Por Genoveva Dupont.
Hace años de años, en la ciudad de Buenos Aires, surgió una burguesía acomodada que, con el paso del tiempo, fue logrando obtener fue acumulando riquezas que le permitieron lograr un nivel de vida confortable como para lograr una vida confortable. Eran personas educadas y de buen gusto. Vivían en los mismos barrios y compartían los mismos ideales católicos.
Así fue que se agruparon diversas familias de clase media y alta, y fundaron colegios y clubes que transmitieran estos valores que ellos tan fuertemente sostenían. Veraneaban en los mismos lugares; organizaban fiestas y eventos sociales; participaban de clubes literarios y compartían ideas políticas.

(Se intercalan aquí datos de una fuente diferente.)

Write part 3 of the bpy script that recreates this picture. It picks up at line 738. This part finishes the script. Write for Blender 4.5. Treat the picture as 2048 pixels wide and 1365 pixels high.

En el fondo, el ser humano busca siempre estar con sus semejantes; allí donde siente que pertenece es donde se siente querido y sostenido; allí donde se siente querido y sostenido es donde va a poder desarrollarse de acuerdo a sus creencias que, a su vez, comparte con su grupo.
Podríamos decir, entonces, que en un primer momento ser bien —como se le dice ahora— no implicaba algo puramente superficial —como por ejemplo, tener cierto apellido, vivir en cierta calle e ir a determinado club— sino que, al contrario, lo superficial era consecuencia de algo más profundo, como puede ser tener determinados valores.
Con el tiempo, esta situación se fue degenerando. Lo accidental ha pasado a ocupar el primer lugar. La posmodernidad ha echado raíces en la católica sociedad argentina; vivimos en pos de las sensaciones vertiginosas; se busca sentir el riesgo pero no correr peligro; la apariencia —“verse bien”— es lo que vale; todo aquello que implique constancia, trabajo y virtud ha quedado atrás. Tener plata, dinero y poder son las metas a las que apunta la vida de hoy.
Siendo el hombre el único animal capaz de conciencia refleja, puede pervertir al extremo sus capacidades naturales y las instituciones que lo auxilian en la búsqueda de su fin último.
En un mundo así, lejos ha quedado la educación que se dictaba en tal o cual colegio. Los mandamos a nuestros hijos ahí para que “se junten con gente como ellos” sin saber que eso no implica lo mismo que hace treinta años atrás; en muchos casos, es la elección depende de una comodidad, de un acostumbramiento y no de una verdadera decisión libre e informada. Hoy existe toda una sarta de estupidez humana de la cual sería mejor prescindir: a Punta del Este se va la primera quincena de enero y al campo en febrero; los jeans tienen que ser de la marca de turno; se vive en un número reducido de barrios de la capital porteña; los colegios y los clubs aceptables conforman una lista cerrada; la música, los boliches, y la gente “como uno” ya están determinados.
¿Cuántos serán los que ven sólo lo in de jugar al polo o al rugby? ¿Cuántos eligen la facultad por miedo a salir de la burbuja? ¿Cuántos incluso se casan sólo por qué no se animaron a conocer gente distinta?
Claro está que nuestro lenguaje también está definido. Hay palabras y deformaciones de voces comme-il-faut; hasta como se pronuncian los vocablos está determinado. Ni se te ocurra decir “sho” en vez “yo”.
Y no se nos ocurra olvidarnos de ir al ritual de los domingos en Las Esclavas o Santa Rita. Somos católicos light: cumplimos con nuestra obligación dominical; desfilamos al bajar por el pasillo al ir a comulgar y después somos libres para quedarnos charlando afuera de todos los programas frívolos que hicimos el fin de semana.
De no cumplir con lo anteriormente dicho, nos sometemos al fuego de la crítica más intensa de todas: aquella que proviene de nuestros pares. Inmediatamente quedamos tildados de caches, grasas, o cualquier otro sinónimo que esté de moda.
Bien dice Mamerto Menapace que “la sangre que da nobleza no es la que se hereda sino la que se derrama por los demás”. Y también se ha dicho que “cuando termina el juego, tanto el rey como el peón vuelven a la caja de madera”. En el fondo, no interesa se somos bien[2], de mal gusto, nuevo rico, o lo que fuere. Lo que importa es quién somos, qué hicimos y si fuimos felices …o no. Es evidente que alguien que sólo se quedó en la apariencia no lo fue: quien quiera encontrar oro, que empiece a cavar y ahí lo encontrará.
[1] Este artículo de ninguna manera pretende ser un estudio científico y sistemático; podría decirse que se trata de cierta percepción y experiencia sociológica que tiene la autora.
[2]No puedo sino preguntarme qué se opone a la persona “bien”: ¿una persona “mal”?